En este contexto de incertidumbre no se pueden sostener ciertos dogmas ni malgastar energías

No es fácil discernir qué señales hay que atender para hacer una evaluación lo más certera posible del momento socioeconómico. Las medidas que algunos gobiernos europeos están adoptando para contener la crisis energética son indicadores de las dimensiones de lo que se avecina. Abren la puerta a una economía de guerra. Desde Berlín hasta París, se barajan racionamientos en el suministro, cortes de energía y multiplicación del precio. No tienen claro cómo va a afectar eso a la industria, que debido al incremento de los costes de producción sufre y, en muchos casos, no puede trasladar ese coste a los precios. El riesgo de recesión reaparece.

Las medidas que se toman son divergentes. En unos casos, reaparecen opciones que eran inviables y  ahora se dan por naturales, como la nacionalización de empresas. El Gobierno de Alemania ha activado el segundo estadio de la ley de emergencia energética y podría intervenir empresas del sector. Su dependencia del gas ruso les ha hecho ser los más dramáticos en sus previsiones, sobre todo de cara al invierno.

El Ejecutivo de Emmanuel Macron ha decidido que EDF, que acumula pérdidas de 43.000 millones de euros, pasará a ser del todo pública. El Estado controlaba el 84% de la empresa, por lo que no tenía problemas para tomar decisiones, sino para justificar ciertas inversiones. Entre otras, las nucleares, su gran apuesta pese a los plazos irreales, el nivel inviable de inversión y los costes medioambientales.

Al mismo tiempo, las energéticas españolas se han comido las ayudas a los consumidores aplicadas por el Gobierno español, logrando beneficios récord y repartiendo dividendos. PSOE y Unidas Podemos siguen sin ponerse de acuerdo para grabar con impuestos esos beneficios extraordinarios. Algo para lo que no tuvo empacho el «tecnócrata» Mario Draghi, que elevó el impuesto a esos beneficios de un 10% a un 25%. Un intervencionismo que Draghi ha defendido siempre. Siempre y cuando sea él el que lo decide.

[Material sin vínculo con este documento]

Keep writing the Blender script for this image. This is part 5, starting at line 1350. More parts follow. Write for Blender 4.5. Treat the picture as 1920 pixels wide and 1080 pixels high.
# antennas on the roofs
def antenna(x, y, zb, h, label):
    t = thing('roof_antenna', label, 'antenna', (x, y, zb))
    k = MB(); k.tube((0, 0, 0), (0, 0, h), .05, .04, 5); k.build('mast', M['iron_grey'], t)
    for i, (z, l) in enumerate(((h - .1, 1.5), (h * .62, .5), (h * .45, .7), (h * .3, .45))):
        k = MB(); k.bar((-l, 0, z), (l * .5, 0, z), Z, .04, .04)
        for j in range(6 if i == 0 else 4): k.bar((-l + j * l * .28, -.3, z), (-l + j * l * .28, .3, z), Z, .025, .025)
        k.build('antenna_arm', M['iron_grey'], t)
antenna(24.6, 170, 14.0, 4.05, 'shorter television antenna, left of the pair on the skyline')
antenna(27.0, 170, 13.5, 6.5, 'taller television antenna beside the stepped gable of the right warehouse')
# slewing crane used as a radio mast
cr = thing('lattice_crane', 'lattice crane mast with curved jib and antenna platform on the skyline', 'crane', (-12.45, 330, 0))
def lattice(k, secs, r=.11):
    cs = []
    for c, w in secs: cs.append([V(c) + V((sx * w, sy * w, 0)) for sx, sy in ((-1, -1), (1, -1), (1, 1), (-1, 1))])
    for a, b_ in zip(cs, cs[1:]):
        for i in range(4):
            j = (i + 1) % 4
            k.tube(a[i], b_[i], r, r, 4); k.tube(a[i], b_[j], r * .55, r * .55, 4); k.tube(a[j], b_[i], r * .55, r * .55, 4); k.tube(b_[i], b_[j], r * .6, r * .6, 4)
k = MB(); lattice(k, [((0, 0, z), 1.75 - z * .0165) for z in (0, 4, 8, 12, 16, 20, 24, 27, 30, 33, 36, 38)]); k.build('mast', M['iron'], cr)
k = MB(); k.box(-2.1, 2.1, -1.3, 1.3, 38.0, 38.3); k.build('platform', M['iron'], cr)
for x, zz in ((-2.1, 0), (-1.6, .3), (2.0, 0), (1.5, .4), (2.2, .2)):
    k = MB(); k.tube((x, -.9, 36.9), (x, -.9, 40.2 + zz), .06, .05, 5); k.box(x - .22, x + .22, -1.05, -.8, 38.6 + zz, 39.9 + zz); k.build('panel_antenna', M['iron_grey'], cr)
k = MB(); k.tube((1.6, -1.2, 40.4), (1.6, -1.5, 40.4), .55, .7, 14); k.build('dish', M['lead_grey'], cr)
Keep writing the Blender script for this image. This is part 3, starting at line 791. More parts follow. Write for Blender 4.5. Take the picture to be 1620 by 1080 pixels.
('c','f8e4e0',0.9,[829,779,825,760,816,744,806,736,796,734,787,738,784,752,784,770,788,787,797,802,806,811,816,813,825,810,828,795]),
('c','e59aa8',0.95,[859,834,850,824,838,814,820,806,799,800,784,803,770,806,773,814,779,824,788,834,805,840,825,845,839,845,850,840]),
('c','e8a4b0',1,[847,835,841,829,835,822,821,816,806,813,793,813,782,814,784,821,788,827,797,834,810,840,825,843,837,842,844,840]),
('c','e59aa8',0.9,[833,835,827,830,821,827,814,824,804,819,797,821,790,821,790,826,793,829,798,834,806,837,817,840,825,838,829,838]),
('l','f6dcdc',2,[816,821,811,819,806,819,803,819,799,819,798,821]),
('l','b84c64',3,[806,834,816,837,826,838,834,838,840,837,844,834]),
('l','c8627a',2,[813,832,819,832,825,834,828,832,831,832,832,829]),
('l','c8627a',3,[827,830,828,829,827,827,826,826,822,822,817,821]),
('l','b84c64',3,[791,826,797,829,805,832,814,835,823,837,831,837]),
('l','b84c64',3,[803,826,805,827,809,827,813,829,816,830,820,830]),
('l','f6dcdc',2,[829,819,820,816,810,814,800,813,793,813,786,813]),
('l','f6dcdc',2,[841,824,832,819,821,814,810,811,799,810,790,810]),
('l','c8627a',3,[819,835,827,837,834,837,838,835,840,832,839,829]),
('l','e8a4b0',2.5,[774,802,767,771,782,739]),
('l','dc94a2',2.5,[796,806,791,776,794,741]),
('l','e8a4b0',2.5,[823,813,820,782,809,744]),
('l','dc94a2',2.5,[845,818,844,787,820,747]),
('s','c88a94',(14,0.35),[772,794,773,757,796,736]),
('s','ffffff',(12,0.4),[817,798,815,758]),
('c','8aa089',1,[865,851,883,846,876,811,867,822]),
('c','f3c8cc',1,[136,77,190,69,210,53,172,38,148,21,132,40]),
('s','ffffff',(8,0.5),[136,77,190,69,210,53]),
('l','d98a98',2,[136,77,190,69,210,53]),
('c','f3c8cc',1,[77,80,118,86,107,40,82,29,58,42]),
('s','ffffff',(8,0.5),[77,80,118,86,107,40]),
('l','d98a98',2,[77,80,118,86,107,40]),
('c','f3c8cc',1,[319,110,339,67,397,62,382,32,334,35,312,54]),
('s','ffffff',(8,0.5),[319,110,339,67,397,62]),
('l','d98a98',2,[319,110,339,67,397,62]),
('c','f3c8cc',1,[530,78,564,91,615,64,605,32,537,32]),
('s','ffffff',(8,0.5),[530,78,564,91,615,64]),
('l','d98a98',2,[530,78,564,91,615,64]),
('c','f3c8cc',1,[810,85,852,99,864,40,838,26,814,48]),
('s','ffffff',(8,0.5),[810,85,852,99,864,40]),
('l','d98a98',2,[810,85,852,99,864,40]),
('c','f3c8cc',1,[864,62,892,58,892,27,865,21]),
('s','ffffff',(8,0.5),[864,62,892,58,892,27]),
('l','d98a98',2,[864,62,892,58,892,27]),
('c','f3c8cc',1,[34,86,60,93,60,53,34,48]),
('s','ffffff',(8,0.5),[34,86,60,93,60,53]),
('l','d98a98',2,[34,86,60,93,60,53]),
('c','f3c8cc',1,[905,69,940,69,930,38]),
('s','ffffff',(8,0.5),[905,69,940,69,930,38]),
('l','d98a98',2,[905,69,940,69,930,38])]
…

Por otro lado, la propuesta de la Unión Europea de calificar el gas y la energía nuclear como inversiones sostenibles es un despropósito al que se suma la apuesta por el carbón de los gobiernos de Roma y Berlín. Esas energías implican una larga hipoteca y un coste ecológico terrible. Son incompatibles con una política eficaz contra la emergencia climática.

En otro terreno, pero interconectado, la inflación está afectando cada vez más a las capas populares. También a las pequeñas empresas que no están sujetas a rescate alguno. Las medidas que se plantean, como la subida de los tipos de interés, van a complicar aún más la subsistencia de amplios sectores de las sociedades europeas, incluida la vasca.

Medidas inteligentes y compartidas

La emergencia climática supone un cambio de paradigma que casa muy mal con el conservadurismo y los dogmas. La búsqueda de alternativas requiere de cierta honestidad intelectual por parte de todo el mundo. Por ejemplo, algunas de las medidas de austeridad en materia energética que están planteando el Gobierno de Olaf Scholz o algunos empresarios franceses –ahorro, eficiencia e incluso racionamiento–, son fórmulas de decrecimiento y planificación económica. Las nacionalizaciones no pueden ser rescates a fondo perdido, tienen que ser parte de una estrategia más general. La especulación y la usura se deben gravar para hacer políticas públicas justas.

Está claro que las renovables deben ser las protagonistas de una estrategia energética coherente y eficaz. Es un error dopar a las energías más contaminantes y caras mientras se lastra a las únicas que, según los cálculos de todos los expertos, son viables a medio plazo. Hipotecar ese medio plazo para salvar el corto es malgastar energías, en todos los sentidos.